Быстрота темпа, на которой, казалось бы, основано сравнение, лишь обеспечивает, по мысли Мандельштама, фонетическую компрессию, порождающую эффект нечленораздельной речи[477]. Далее музыкальный термин получает уже тематическую характеристику: «анатомическое скерцо». Пройдя стадию развоплощения, стихотворная речь переплавляется в «анатомическую» музыку, в звуки тела, – таков поздний извод важнейшей мандельштамовской темы, берущей начало еще в стихотворении 1910 г. «Silentium». Стирается грань между противоположно направленными процессами – поглощения (пищи) и исторжения (звуков) (вспомним отброшенную строфу АГ, где музыка в исполнении героя подобна жаркому харчо)[478]. Биологической аналогией этого парадоксального единения служит жвачка, исторгаемая скотом, чтобы вновь ее проглотить. Речь, исторгаемая телом, но от него не отчуждаемая, подвергает себя самоосмеянию в форме скерцо. Таким образом, скерцо в понимании Мандельштама предполагает оксюморонную фантастичность, емкими образцами которой могут служить глазные губы или воронья шуба.
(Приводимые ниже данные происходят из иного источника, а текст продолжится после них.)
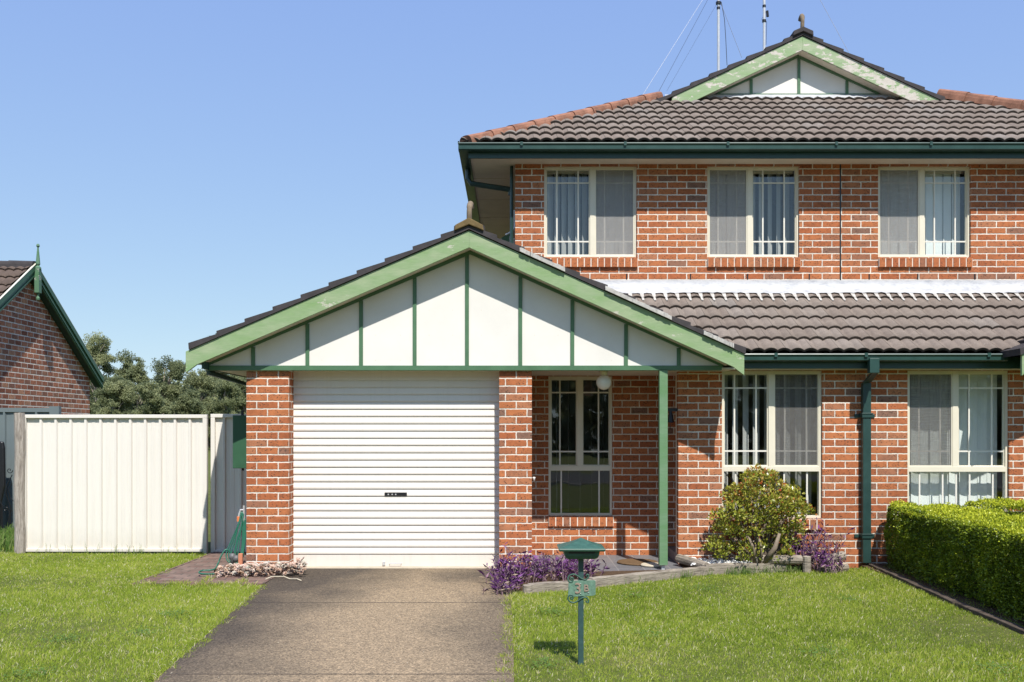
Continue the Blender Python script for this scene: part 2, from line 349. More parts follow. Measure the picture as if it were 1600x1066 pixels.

***В «Разговоре о Данте», этом развернутом поэтическом манифесте позднего Мандельштама, говорится: «…всё наше учение о синтаксисе является мощнейшим пережитком схоластики <…> в искусствоведеньи эта схоластика синтаксиса не преодолевается и наносит ежечасно колоссальный вред» (II, 175); «Нет синтаксиса – есть намагниченный порыв <…>» (197); «…нас путает синтаксис» (202).
АГ превосходно демонстрирует непродуктивность синтаксически линейного анализа мандельштамовского текста – ведь это редчайший у Мандельштама-поэта пример нарратива, и этот нарратив сам себя отрицает, оставляя читателя посреди синтаксических обломков. На этих обломках возникает иной синтаксис, внеположный стихотворному тексту, сопрягающий производые от разных его сегментов. Этот новый синтаксис примерно таким же образом соотносится с текстом, каким, в представлении Мандельштама, соотносится с оркестром дирижерская палочка:
…эта палочка далеко не внешний, административный придаток или своеобразная симфоническая полиция, могущая быть устраненной в идеальном государстве. Она – не что иное, как танцующая химическая формула, интегрирующая внятные для слуха реакции. Прошу также отнюдь не считать ее добавочным немым инструментом, придуманным для вящей наглядности и доставляющим дополнительное наслаждение. В некотором смысле эта неуязвимая палочка содержит в себе качественно все элементы оркестра. Но как содержит? Она не пахнет ими и не может пахнуть. Она не пахнет точно так же, как формула нашатыря или аммиака не пахнет аммиаком или нашатырем (II, 186).
Как поэзия, минуя смерть, обретает протобытие в музыке и глоссолалии, так музыка, в свой черед, трансцендируется в вибрацию дирижерской палочки и претворяется в формулу сочетаемости обоняемых элементов. Ухо и нос инволюционируют в единый орган, подобный губастому глазу, а в конце этой обращенной перспективы все органы чувств сливаются в один[479][480].